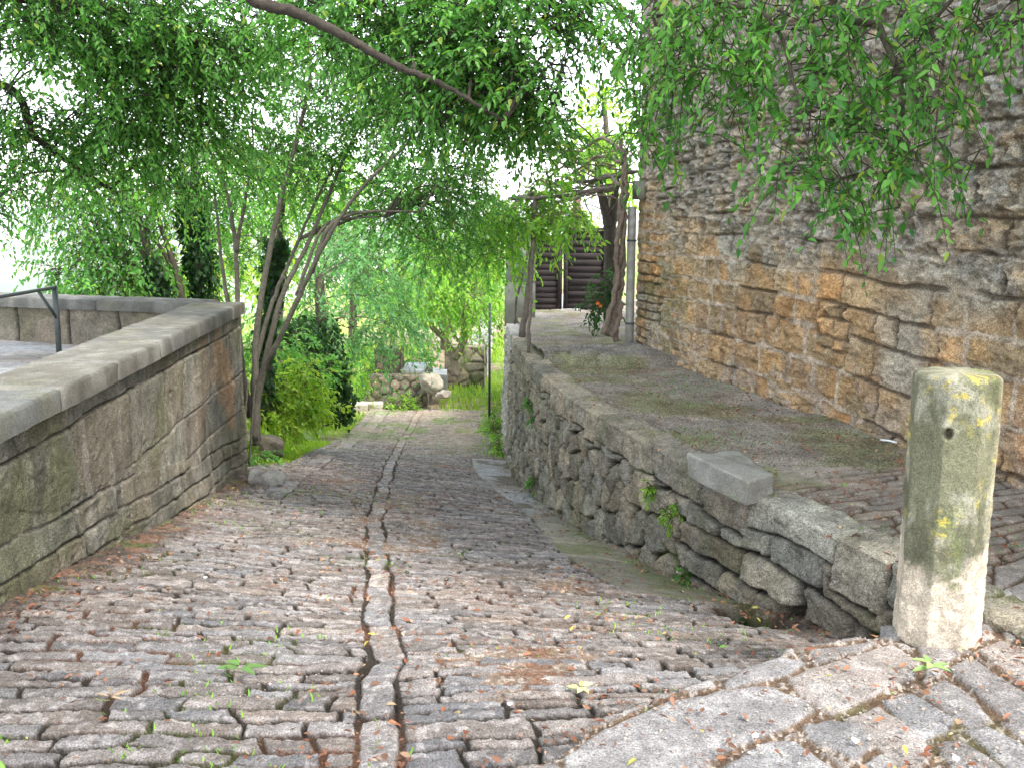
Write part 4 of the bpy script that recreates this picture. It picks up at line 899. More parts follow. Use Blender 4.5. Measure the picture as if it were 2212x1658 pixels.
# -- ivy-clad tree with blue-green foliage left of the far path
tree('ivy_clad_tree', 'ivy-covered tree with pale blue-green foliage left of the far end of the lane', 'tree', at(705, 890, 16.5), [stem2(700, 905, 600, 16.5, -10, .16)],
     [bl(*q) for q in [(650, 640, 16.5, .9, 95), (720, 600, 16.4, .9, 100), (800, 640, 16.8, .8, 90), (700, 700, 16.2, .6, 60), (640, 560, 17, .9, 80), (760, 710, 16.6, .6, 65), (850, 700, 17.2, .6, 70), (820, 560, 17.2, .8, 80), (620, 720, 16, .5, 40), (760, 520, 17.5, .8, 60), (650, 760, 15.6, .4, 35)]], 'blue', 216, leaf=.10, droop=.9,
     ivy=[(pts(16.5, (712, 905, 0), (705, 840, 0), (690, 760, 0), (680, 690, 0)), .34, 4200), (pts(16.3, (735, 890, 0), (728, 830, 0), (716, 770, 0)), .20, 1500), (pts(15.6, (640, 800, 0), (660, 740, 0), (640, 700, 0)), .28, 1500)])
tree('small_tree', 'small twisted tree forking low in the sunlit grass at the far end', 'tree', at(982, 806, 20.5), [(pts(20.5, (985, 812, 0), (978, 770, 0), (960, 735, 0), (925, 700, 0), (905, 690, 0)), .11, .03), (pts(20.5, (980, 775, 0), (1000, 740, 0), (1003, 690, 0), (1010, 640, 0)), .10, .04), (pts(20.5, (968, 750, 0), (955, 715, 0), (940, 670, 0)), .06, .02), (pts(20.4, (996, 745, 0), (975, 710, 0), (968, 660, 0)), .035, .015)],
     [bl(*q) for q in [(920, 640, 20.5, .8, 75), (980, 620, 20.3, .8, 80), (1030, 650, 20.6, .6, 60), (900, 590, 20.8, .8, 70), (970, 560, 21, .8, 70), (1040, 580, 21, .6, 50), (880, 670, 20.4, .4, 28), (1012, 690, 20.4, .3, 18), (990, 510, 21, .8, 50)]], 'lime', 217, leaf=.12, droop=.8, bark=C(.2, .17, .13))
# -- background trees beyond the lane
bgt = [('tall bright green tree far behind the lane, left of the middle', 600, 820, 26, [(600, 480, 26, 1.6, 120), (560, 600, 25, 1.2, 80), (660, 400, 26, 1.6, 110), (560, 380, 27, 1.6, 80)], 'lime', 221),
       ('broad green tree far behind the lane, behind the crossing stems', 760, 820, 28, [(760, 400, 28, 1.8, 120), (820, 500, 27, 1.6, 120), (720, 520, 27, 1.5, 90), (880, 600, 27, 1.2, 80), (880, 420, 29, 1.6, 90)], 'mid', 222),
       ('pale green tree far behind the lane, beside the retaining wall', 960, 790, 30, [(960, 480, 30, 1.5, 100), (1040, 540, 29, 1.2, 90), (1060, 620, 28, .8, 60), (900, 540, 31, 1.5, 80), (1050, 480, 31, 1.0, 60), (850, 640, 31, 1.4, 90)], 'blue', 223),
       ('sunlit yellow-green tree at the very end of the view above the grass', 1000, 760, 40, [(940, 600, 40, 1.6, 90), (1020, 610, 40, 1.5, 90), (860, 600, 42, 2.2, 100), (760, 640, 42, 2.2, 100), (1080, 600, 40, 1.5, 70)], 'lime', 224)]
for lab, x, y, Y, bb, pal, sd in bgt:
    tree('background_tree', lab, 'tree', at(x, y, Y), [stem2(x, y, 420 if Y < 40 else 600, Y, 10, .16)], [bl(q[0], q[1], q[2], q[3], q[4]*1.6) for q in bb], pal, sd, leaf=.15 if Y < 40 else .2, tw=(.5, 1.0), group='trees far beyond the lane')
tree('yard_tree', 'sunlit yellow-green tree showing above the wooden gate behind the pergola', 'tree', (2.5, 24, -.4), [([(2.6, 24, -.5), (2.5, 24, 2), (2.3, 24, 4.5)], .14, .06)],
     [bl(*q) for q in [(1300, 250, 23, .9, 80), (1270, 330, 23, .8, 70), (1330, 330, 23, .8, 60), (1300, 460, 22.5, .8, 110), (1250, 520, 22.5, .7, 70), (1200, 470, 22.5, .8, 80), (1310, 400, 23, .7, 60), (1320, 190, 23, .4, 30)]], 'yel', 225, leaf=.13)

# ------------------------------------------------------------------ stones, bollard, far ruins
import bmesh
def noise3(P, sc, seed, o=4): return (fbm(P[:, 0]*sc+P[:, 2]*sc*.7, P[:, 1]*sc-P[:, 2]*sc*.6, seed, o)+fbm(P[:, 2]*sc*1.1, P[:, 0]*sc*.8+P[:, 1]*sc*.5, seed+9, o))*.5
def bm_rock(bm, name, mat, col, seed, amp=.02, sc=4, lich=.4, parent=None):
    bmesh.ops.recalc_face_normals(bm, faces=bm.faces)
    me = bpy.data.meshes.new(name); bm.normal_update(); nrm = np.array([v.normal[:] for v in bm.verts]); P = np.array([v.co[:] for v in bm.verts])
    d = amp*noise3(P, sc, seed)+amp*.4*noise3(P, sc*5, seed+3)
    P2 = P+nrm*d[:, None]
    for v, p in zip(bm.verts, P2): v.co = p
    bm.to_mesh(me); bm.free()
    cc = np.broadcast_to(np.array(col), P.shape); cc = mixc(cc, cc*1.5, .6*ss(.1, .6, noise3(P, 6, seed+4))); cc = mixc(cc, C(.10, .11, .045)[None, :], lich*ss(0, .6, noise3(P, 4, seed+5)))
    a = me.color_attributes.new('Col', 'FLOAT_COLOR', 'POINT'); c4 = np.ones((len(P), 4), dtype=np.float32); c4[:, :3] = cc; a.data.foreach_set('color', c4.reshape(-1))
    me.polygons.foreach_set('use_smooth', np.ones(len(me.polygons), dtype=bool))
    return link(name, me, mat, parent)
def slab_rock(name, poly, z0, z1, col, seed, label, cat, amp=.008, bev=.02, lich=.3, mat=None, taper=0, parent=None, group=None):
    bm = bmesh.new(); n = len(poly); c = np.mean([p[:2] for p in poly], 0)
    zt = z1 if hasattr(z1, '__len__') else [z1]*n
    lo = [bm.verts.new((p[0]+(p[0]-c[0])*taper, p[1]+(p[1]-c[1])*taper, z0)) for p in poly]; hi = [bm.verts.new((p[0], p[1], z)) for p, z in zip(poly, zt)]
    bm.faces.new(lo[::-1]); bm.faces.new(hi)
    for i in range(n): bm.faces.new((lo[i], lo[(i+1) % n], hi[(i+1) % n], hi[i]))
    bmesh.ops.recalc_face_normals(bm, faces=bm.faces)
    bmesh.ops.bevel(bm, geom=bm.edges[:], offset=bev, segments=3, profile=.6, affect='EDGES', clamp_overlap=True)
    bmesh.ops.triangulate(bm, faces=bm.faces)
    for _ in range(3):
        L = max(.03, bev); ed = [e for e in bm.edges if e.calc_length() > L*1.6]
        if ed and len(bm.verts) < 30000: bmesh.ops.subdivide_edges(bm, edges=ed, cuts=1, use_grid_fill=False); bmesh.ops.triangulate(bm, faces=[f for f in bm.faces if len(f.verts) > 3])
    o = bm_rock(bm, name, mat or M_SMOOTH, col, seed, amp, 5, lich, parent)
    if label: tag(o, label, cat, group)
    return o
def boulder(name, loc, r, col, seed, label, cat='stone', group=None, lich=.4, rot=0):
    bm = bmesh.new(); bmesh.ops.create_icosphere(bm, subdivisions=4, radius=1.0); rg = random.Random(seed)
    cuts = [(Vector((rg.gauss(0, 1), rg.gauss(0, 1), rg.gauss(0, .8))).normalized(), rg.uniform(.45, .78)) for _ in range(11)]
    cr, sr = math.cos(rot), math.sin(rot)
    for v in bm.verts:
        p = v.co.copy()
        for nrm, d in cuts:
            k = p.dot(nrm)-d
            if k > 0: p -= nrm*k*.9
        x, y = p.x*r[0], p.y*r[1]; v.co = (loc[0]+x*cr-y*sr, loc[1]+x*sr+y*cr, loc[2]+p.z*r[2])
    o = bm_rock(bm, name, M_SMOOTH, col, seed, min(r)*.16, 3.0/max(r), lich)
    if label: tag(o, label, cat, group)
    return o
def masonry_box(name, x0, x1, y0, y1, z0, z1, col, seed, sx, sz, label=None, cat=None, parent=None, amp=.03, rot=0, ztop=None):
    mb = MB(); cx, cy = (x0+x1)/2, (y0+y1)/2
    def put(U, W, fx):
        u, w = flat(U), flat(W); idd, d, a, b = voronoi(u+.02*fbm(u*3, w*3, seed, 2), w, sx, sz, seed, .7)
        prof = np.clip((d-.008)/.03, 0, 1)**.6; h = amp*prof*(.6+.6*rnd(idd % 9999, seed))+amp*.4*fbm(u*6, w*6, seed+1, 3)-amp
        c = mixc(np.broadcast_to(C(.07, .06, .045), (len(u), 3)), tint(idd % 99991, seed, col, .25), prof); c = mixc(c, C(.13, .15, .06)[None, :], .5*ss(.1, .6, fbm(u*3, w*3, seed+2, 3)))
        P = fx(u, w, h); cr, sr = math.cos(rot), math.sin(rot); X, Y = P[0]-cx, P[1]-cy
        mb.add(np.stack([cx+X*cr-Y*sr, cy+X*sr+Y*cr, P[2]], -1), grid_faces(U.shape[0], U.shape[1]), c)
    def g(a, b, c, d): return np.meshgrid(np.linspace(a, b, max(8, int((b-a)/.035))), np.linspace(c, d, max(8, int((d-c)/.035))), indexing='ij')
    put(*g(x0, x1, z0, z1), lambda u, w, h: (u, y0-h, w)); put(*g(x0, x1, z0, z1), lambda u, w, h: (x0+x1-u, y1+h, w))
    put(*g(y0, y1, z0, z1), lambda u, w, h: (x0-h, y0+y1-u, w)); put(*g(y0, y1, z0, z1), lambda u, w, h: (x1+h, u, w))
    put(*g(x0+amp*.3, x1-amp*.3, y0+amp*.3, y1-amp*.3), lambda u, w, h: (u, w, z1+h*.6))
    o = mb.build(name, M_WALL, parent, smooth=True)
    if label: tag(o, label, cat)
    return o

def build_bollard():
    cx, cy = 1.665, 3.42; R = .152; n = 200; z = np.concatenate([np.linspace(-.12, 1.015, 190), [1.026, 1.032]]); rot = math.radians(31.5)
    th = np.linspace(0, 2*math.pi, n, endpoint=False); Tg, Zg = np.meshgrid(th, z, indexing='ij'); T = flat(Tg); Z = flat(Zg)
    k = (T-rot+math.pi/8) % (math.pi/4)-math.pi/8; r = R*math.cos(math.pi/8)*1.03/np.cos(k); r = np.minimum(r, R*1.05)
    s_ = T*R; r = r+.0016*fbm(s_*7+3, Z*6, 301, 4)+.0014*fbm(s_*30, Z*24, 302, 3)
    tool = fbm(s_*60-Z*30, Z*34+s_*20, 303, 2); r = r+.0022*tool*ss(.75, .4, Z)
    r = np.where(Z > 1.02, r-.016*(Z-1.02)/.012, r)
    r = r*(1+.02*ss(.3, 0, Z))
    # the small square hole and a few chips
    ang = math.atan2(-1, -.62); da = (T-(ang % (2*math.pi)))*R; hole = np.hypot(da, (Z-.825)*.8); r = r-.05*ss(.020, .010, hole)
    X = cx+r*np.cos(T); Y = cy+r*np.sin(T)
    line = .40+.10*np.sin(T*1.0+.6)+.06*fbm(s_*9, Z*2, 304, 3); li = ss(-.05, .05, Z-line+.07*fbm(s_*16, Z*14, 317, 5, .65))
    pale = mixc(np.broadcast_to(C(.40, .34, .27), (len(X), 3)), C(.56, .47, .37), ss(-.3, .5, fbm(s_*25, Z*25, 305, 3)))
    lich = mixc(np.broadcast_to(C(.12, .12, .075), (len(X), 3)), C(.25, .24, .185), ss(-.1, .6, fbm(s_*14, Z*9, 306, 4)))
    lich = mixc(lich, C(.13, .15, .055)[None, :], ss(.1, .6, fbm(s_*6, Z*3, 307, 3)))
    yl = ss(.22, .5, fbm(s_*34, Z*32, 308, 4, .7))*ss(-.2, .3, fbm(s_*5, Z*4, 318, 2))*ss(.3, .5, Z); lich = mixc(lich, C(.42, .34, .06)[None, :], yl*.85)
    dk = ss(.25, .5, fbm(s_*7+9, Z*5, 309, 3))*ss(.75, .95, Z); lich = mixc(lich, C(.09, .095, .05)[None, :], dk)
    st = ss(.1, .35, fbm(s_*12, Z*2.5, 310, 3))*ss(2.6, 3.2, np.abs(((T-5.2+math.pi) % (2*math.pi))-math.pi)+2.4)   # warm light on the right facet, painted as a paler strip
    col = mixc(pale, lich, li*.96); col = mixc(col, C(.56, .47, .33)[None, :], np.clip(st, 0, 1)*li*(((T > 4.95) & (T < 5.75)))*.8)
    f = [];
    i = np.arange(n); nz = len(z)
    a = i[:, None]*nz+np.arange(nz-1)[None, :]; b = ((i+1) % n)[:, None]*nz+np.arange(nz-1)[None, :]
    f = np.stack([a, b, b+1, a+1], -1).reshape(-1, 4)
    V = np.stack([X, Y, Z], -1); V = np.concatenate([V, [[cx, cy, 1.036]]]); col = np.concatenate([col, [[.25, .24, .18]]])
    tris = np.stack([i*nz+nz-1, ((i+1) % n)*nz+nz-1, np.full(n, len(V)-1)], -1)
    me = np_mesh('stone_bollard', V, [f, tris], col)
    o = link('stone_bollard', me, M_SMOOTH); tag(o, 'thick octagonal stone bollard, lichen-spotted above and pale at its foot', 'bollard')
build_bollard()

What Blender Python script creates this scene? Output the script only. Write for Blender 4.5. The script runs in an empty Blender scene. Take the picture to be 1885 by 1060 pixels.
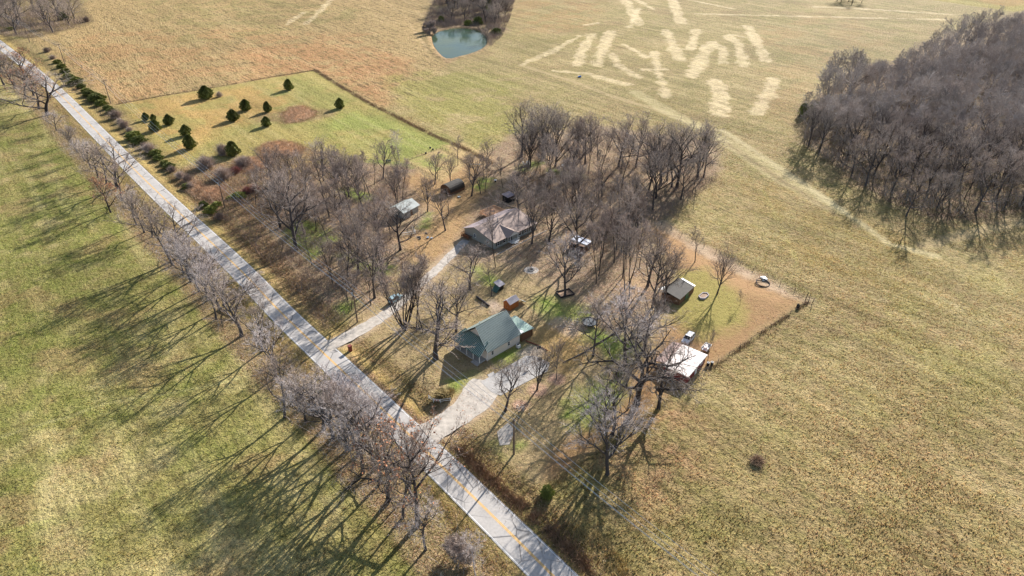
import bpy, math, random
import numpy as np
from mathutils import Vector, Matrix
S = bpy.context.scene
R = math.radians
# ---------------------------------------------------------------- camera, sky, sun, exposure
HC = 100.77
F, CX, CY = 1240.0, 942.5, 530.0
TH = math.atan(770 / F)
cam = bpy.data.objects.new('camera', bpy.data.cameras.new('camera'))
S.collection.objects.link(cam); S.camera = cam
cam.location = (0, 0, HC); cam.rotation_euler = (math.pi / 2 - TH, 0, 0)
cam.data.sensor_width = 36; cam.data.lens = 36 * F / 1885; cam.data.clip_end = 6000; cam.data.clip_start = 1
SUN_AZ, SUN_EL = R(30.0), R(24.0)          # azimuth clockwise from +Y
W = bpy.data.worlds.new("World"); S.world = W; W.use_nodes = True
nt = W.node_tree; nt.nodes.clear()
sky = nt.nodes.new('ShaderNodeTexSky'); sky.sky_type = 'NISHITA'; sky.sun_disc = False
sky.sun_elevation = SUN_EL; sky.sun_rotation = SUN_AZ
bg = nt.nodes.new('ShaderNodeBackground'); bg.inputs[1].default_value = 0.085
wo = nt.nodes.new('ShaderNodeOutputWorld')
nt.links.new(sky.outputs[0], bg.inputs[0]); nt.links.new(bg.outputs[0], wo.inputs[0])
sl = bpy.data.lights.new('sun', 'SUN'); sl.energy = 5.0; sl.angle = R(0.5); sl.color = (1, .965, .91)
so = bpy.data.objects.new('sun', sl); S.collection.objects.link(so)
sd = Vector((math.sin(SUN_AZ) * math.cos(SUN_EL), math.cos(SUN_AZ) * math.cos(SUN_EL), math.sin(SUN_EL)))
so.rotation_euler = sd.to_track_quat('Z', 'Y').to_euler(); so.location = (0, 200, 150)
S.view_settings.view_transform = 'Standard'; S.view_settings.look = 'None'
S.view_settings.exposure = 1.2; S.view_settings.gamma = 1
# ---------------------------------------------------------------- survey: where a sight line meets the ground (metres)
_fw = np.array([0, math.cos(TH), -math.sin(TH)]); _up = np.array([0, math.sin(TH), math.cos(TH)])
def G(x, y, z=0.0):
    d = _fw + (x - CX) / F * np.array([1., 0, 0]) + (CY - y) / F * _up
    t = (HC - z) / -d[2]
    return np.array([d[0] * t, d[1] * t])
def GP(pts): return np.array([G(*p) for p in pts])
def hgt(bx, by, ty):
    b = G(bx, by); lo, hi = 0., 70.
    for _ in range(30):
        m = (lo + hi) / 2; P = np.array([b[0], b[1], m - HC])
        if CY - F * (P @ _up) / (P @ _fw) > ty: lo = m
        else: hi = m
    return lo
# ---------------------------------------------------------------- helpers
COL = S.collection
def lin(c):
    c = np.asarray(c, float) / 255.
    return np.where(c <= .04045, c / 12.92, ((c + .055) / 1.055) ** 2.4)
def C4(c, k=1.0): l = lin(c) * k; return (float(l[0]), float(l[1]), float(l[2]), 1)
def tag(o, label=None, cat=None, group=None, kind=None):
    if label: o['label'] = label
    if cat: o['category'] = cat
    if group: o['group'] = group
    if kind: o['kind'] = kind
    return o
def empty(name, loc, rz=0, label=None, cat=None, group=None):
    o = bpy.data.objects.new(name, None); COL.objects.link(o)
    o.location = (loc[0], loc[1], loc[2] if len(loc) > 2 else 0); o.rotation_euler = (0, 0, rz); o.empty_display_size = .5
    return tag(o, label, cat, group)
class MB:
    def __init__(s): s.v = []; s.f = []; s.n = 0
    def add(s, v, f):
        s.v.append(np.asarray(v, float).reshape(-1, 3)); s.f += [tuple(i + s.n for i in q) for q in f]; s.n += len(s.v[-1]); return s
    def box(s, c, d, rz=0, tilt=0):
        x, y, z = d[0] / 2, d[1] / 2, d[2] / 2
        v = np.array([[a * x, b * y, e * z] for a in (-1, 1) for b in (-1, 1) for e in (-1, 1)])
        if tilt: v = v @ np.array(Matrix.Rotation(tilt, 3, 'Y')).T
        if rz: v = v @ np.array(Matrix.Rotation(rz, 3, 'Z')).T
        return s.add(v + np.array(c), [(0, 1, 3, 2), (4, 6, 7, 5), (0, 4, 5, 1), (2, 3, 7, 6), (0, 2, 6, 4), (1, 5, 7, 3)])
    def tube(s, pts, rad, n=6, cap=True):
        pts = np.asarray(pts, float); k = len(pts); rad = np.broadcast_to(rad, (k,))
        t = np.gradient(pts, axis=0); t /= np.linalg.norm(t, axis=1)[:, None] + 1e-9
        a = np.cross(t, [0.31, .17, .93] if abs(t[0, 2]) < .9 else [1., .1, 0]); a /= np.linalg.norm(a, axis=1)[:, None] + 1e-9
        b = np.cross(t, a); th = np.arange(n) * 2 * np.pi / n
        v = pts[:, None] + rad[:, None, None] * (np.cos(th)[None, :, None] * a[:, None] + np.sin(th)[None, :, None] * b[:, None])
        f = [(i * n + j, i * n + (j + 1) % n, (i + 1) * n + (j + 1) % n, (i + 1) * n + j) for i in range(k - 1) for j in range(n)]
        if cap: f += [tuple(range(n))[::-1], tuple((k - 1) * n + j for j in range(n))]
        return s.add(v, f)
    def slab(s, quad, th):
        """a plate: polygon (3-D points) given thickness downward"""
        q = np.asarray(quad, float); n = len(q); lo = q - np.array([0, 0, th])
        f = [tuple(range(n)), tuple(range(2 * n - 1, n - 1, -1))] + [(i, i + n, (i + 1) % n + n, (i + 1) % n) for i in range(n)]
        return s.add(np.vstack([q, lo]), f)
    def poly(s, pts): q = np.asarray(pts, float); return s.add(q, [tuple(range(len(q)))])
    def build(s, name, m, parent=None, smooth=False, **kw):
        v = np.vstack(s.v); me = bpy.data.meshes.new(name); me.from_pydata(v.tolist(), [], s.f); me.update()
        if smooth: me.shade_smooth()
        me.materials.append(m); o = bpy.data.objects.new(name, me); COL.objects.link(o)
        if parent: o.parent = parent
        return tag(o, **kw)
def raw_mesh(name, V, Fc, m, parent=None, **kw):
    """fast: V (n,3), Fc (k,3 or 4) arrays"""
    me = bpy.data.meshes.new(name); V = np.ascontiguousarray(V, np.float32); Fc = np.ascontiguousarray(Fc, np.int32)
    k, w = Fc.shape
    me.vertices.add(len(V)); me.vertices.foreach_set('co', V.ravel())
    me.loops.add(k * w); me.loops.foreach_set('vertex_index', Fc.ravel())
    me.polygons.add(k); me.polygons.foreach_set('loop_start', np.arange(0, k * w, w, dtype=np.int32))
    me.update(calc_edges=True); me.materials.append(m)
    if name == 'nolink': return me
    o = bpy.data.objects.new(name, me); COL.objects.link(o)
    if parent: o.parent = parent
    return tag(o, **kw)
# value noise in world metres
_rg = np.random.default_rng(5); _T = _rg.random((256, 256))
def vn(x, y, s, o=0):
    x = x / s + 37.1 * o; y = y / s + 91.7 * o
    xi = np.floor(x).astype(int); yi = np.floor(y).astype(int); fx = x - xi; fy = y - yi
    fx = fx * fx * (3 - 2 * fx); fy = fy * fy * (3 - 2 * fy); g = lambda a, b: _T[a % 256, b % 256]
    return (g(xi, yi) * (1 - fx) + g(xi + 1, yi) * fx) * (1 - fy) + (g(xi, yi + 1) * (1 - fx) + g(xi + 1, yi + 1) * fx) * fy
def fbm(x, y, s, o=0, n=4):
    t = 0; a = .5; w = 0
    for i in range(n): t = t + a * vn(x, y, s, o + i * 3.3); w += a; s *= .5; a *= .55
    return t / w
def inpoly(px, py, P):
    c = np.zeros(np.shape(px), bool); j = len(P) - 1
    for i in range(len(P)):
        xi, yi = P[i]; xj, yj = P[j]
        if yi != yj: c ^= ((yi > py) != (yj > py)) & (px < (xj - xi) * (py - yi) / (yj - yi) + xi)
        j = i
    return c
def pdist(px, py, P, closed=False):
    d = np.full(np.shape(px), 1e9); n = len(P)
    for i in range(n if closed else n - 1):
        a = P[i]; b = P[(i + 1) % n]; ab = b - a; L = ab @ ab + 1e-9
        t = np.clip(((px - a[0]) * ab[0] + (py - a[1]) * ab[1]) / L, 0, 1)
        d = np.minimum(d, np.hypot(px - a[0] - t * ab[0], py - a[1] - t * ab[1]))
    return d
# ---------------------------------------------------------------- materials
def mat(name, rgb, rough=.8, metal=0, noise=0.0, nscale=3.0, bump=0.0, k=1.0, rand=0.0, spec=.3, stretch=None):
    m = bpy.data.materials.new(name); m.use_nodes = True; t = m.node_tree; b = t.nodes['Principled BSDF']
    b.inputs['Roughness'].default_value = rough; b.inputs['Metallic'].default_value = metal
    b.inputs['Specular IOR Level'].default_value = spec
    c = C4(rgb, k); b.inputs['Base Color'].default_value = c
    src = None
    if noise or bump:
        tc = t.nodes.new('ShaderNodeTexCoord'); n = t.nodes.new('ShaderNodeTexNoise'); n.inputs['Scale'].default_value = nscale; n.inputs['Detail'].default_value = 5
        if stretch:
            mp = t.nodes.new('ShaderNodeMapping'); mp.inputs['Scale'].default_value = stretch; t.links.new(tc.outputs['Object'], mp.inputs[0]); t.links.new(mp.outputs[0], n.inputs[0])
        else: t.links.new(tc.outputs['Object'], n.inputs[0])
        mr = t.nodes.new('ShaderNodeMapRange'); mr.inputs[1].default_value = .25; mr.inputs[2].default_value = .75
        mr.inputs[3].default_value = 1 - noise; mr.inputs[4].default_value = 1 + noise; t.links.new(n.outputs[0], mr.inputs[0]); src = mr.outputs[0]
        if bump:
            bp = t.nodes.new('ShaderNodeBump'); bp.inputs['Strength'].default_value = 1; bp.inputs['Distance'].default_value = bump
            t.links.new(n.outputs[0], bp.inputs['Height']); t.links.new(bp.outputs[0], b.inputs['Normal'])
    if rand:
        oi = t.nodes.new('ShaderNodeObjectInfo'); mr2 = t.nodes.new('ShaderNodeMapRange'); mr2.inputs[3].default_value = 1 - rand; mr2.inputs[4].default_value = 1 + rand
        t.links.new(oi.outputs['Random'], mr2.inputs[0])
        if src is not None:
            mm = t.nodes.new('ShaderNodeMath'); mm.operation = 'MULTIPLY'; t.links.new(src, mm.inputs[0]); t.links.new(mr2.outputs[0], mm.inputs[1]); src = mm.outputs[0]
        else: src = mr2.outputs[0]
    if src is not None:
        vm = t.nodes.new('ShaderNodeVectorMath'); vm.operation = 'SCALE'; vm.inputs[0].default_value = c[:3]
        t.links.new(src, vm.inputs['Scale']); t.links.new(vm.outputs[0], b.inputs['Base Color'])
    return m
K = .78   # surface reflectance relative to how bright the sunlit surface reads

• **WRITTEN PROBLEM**
Copy out every line from the records that has the word "this".

• **EXERCISE OUTPUT**
Write part 4 of the bpy script that recreates this picture. It picks up at line 899. More parts follow. Use Blender 4.5. Measure the picture as if it were 2212x1658 pixels.
What Blender Python script creates this scene? Output the script only. Write for Blender 4.5. The script runs in an empty Blender scene. Take the picture to be 1885 by 1060 pixels.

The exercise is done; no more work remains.